Computer-aided parallelization of continuous media applications: the 4D beating heart slice server

Parallel servers for I/O and compute intensive continuous media applications are difficult to develop. A server application comprises many threads located in different address spaces as well as files striped over multiple disks located on different computers. The present contribution describes the construction of a continuous media server, the 4D beating heart slice server, based on a computer-aided parallelization tool (CAP) and on a library of parallel file system components enabling the combination of pipelined parallel disk access and processing operations. Thanks to CAP, the presented architecture is concisely described as a set of threads, operations located within the threads and flow of data and parameters (tokens) between operations.

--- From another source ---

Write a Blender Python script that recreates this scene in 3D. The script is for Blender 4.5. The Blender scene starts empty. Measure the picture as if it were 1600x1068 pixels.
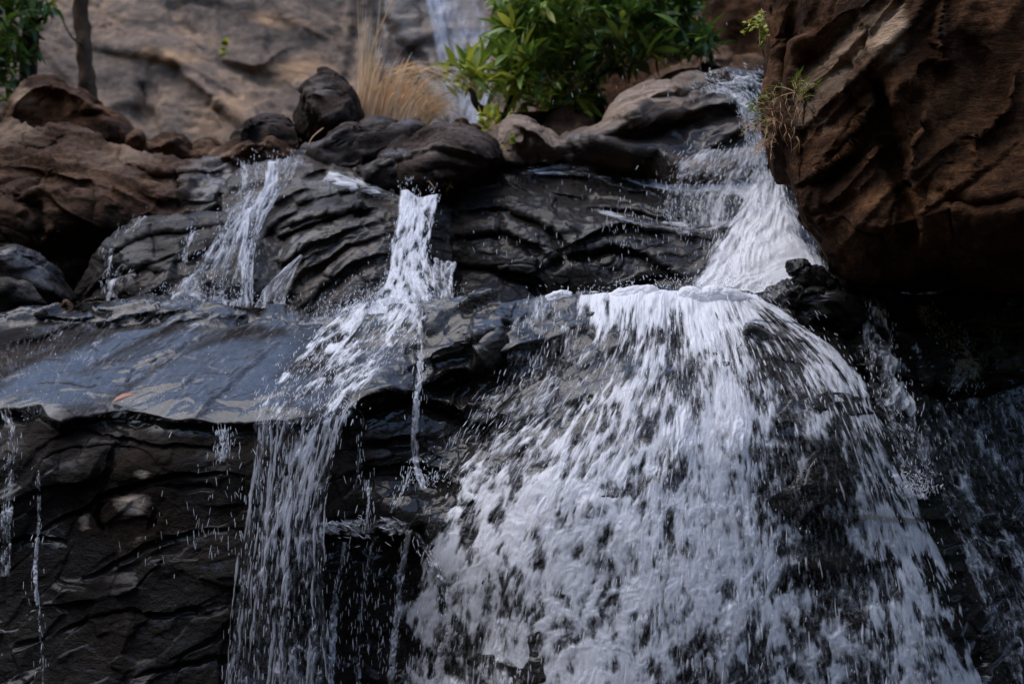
import bpy, bmesh, math, random
import numpy as np
from mathutils import Vector, Matrix

S = bpy.context.scene
COL = S.collection
R = math.radians

# ------------------------------------------------------------------ camera
PITCH = R(8.0)
CAM = np.array([0.0, 0.0, 1.7])
FOC = 50.0 / 36.0 * 1600.0
cd = bpy.data.cameras.new('camera'); cam = bpy.data.objects.new('camera', cd); COL.objects.link(cam)
cam.location = CAM; cam.rotation_euler = (R(90) + PITCH, 0, 0)
cd.lens = 50; cd.sensor_width = 36; cd.clip_start = 0.05; cd.clip_end = 500
cd.dof.use_dof = True; cd.dof.focus_distance = 5.1; cd.dof.aperture_fstop = 2.2
S.camera = cam

# ------------------------------------------------------------------ sky, sun, exposure
SUN_EL, SUN_AZ = R(66), R(-105)          # azimuth from +Y towards +X
w = bpy.data.worlds.new('World'); S.world = w; w.use_nodes = True
nt = w.node_tree; bg = nt.nodes['Background']
sky = nt.nodes.new('ShaderNodeTexSky'); sky.sky_type = 'NISHITA'; sky.sun_disc = False
sky.sun_elevation = SUN_EL; sky.sun_rotation = SUN_AZ
sky.air_density = 1.0; sky.dust_density = 0.6; sky.ozone_density = 1.6
nt.links.new(sky.outputs[0], bg.inputs[0]); bg.inputs[1].default_value = 0.13
sl = bpy.data.lights.new('sun', 'SUN'); sun = bpy.data.objects.new('sun', sl); COL.objects.link(sun)
sl.energy = 0.8; sl.angle = R(60); sl.color = (1.0, 0.90, 0.76)
sd = Vector((math.cos(SUN_EL) * math.sin(SUN_AZ), math.cos(SUN_EL) * math.cos(SUN_AZ), math.sin(SUN_EL)))
sun.rotation_euler = sd.to_track_quat('Z', 'Y').to_euler()
S.view_settings.view_transform = 'Standard'; S.view_settings.look = 'None'
S.view_settings.exposure = 1.78; S.view_settings.gamma = 1.0
S.cycles.max_bounces = 6; S.cycles.diffuse_bounces = 3; S.cycles.glossy_bounces = 3
S.cycles.transparent_max_bounces = 24; S.cycles.caustics_reflective = False; S.cycles.caustics_refractive = False
S.cycles.use_denoising = True

# ------------------------------------------------------------------ maths helpers
FWD = np.array([0, math.cos(PITCH), math.sin(PITCH)])
UPV = np.array([0, -math.sin(PITCH), math.cos(PITCH)])
RGT = np.array([1.0, 0, 0])
def at(px, py, d):
    px = np.asarray(px, float); py = np.asarray(py, float); d = np.asarray(d, float)
    a = (px - 800) / FOC; b = (534 - py) / FOC
    return CAM + d[..., None] * (FWD + a[..., None] * RGT + b[..., None] * UPV)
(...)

Continuous media applications are supported by allowing tokens to be suspended during a period of time specified by a user-defined function. Our target application, the 4D beating heart server supports the extraction of freely oriented slices from a 4D beating heart volume (one 3D volume per time sample). This server application requires both a high I/O throughput for accessing from disks the set of 4D sub-volumes (extents) intersecting the desired slices and a large amount of processing power to extract these slices and to resample them into the display grid. With a server configuration of 3 PCs and 24 disks, up to 7.3 slices can be delivered per second, i.e. 43 MB/s are continuously read from disks and 4.1 MB/s of slice parts are extracted, transfered to the client, merged, buffered and displayed. This performance is close to the maximal performance deliverable by the underlying hardware. The observed single stream server delay jitter varies between 0.6s (52% of maximal display rate) and 1.4s (92% of the maximal display rate). For the same resource utilization, the jitter is proportional to the number of streams that are accessed synchronously. The presented 4D beating heart application suggests that powerful continuous media server applications can be built on top of a set of simple PCs connected to SCSI disks.